# Start of Data extract

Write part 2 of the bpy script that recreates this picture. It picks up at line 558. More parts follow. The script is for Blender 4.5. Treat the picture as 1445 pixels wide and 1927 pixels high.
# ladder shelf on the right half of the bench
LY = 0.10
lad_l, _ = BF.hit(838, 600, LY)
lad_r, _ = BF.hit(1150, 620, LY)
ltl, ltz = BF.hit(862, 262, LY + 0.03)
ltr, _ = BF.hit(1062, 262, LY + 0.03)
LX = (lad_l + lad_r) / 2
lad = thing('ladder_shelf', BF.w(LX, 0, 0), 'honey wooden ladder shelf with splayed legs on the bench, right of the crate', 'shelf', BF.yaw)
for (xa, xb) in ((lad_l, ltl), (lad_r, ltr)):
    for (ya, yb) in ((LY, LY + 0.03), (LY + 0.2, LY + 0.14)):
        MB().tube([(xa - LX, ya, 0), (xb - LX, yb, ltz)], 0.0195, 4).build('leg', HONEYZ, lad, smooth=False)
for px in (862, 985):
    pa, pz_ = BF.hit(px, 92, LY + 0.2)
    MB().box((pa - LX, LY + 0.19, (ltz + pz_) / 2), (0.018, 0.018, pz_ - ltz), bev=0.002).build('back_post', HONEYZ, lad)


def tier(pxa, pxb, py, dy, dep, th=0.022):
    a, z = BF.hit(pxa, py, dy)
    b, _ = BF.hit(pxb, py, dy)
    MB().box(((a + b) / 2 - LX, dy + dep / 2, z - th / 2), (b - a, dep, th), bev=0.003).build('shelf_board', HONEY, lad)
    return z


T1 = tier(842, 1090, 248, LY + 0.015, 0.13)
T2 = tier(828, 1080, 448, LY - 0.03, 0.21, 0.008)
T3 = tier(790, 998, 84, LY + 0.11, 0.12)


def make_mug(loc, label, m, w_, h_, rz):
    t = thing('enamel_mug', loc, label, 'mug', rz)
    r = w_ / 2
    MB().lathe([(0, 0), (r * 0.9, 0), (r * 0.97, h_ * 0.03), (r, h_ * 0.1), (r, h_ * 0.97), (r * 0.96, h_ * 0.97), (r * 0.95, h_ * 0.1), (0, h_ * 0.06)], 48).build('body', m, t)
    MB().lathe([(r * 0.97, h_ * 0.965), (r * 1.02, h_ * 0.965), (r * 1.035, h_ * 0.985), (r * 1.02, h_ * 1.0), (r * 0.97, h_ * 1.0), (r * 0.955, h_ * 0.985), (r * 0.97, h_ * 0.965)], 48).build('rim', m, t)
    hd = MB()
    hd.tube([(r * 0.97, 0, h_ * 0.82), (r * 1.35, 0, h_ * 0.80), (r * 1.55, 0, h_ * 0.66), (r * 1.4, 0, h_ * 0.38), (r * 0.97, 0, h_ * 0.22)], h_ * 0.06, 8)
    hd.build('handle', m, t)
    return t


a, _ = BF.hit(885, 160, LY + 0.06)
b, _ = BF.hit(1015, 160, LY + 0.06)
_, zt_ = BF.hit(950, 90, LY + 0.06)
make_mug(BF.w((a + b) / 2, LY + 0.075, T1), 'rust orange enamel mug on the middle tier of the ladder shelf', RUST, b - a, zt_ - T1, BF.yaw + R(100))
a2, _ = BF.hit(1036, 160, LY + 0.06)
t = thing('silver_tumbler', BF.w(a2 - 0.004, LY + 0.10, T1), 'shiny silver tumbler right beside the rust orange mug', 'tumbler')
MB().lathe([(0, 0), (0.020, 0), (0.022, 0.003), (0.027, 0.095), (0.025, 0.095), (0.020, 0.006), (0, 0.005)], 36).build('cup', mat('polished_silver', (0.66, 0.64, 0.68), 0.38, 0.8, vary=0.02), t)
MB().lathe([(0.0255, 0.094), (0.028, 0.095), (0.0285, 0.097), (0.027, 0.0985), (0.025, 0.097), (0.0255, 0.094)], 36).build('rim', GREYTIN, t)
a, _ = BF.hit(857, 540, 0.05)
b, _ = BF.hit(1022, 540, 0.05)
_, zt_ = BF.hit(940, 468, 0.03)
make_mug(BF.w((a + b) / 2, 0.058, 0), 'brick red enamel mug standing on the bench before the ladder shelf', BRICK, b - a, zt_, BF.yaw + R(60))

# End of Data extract

__What this task involves__:
In this exercise, copy only the lines from the opening line of the material through the line where "T3 = tier(790, 998, 84, LY + 0.11, 0.12)" appears.

__Task result__:
Write part 2 of the bpy script that recreates this picture. It picks up at line 558. More parts follow. The script is for Blender 4.5. Treat the picture as 1445 pixels wide and 1927 pixels high.
# ladder shelf on the right half of the bench
LY = 0.10
lad_l, _ = BF.hit(838, 600, LY)
lad_r, _ = BF.hit(1150, 620, LY)
ltl, ltz = BF.hit(862, 262, LY + 0.03)
ltr, _ = BF.hit(1062, 262, LY + 0.03)
LX = (lad_l + lad_r) / 2
lad = thing('ladder_shelf', BF.w(LX, 0, 0), 'honey wooden ladder shelf with splayed legs on the bench, right of the crate', 'shelf', BF.yaw)
for (xa, xb) in ((lad_l, ltl), (lad_r, ltr)):
    for (ya, yb) in ((LY, LY + 0.03), (LY + 0.2, LY + 0.14)):
        MB().tube([(xa - LX, ya, 0), (xb - LX, yb, ltz)], 0.0195, 4).build('leg', HONEYZ, lad, smooth=False)
for px in (862, 985):
    pa, pz_ = BF.hit(px, 92, LY + 0.2)
    MB().box((pa - LX, LY + 0.19, (ltz + pz_) / 2), (0.018, 0.018, pz_ - ltz), bev=0.002).build('back_post', HONEYZ, lad)


def tier(pxa, pxb, py, dy, dep, th=0.022):
    a, z = BF.hit(pxa, py, dy)
    b, _ = BF.hit(pxb, py, dy)
    MB().box(((a + b) / 2 - LX, dy + dep / 2, z - th / 2), (b - a, dep, th), bev=0.003).build('shelf_board', HONEY, lad)
    return z


T1 = tier(842, 1090, 248, LY + 0.015, 0.13)
T2 = tier(828, 1080, 448, LY - 0.03, 0.21, 0.008)
T3 = tier(790, 998, 84, LY + 0.11, 0.12)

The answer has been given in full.